Respondent contends that a greater sanction is not warranted because the Virginia record was the result of an agreement, not the result of fact-finding after an evidentiary hearing, does not reveal evidence of his intent and is generally insufficient to support an enhanced sanction. We do not require fact-finding where the respondent has stipulated to the facts. This court has previously imposed discipline based on facts stipulated by the parties. In re McGann, 666 A.2d 489, 490 (D.C.1995). Respondent's reliance on Zilberberg, supra, 612 A.2d 832, for the proposition that evidence of intent is required before a greater sanction can be imposed is misplaced. In Zilberberg, this court did not accept the Board's recommendation of an enhanced sanction because the record of the original disciplining jurisdiction, Virginia, did not contain any findings whether Zilberberg's conceded misappropriation was intentional or the result of mere negligence. Id. at 834. Whether misappropriation is intentional or the result of simple negligence is of central importance in determining the sanction imposed. In re Addams, 579 A.2d 190, 191 (D.C.1990) (en banc). Contrary to respondent's contention, Zilberberg does not require the imposition of identical discipline in every reciprocal discipline case unless the record affirmatively shows whether the misconduct was intentional or the result of simple negligence.

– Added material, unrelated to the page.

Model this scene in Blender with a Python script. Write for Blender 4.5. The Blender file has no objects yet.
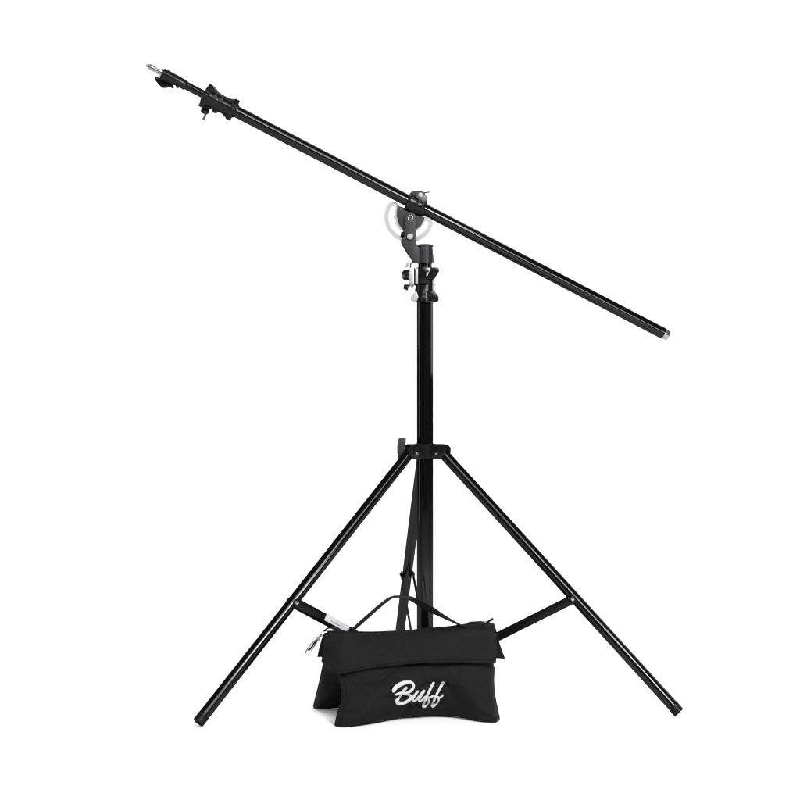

Because we find respondent's misconduct warrants a substantially different discipline in the District of Columbia, it is hereby ordered that respondent is suspended for 90 days, to begin 30 days from the entry of this order pursuant to D.C. Bar Rule XI, § 14(f).
So ordered.
NOTES
[1] The Committee concluded that respondent violated the following Disciplinary Rules governing the Virginia Bar: DR 1-102(A)(4) (conduct involving dishonesty, fraud, deceit, or misrepresentation which reflects adversely on a lawyer's fitness to practice law); DR 5-101(A) (prohibiting accepting employment if the exercise of professional judgment on behalf of the client may be affected by the lawyer's own financial, business, property, or personal interests, except with the consent of the client after full disclosure); DR 5-105 (prohibiting multiple representations that may impair the independent judgment of the lawyer); and DR 6-101 (requiring promptness in representing a client and reporting pertinent information to a client). The parties agree that variations in wording between Virginia's and the District's Rules are not an impediment to the imposition of reciprocal discipline. See In re Reiner, 561 A.2d 479, 482 (D.C.1989) (per curiam).
[2] The facts in the case cited by Bar Counsel in support of public censure, In re Austern, 524 A.2d 680 (D.C.1987), are sufficiently different from the present circumstances so as not to persuade us that public censure is within the range of possible sanctions. In In re Austern, the attorney received public censure for assisting in the closing of a real estate transaction despite being told by his client that the client's escrow account had insufficient funds to cover the transaction. Id. The misconduct in that case, unlike the misconduct in this case, as noted by the Board, did not involve a series of misrepresentations, nor did it redound to the attorney's financial interest.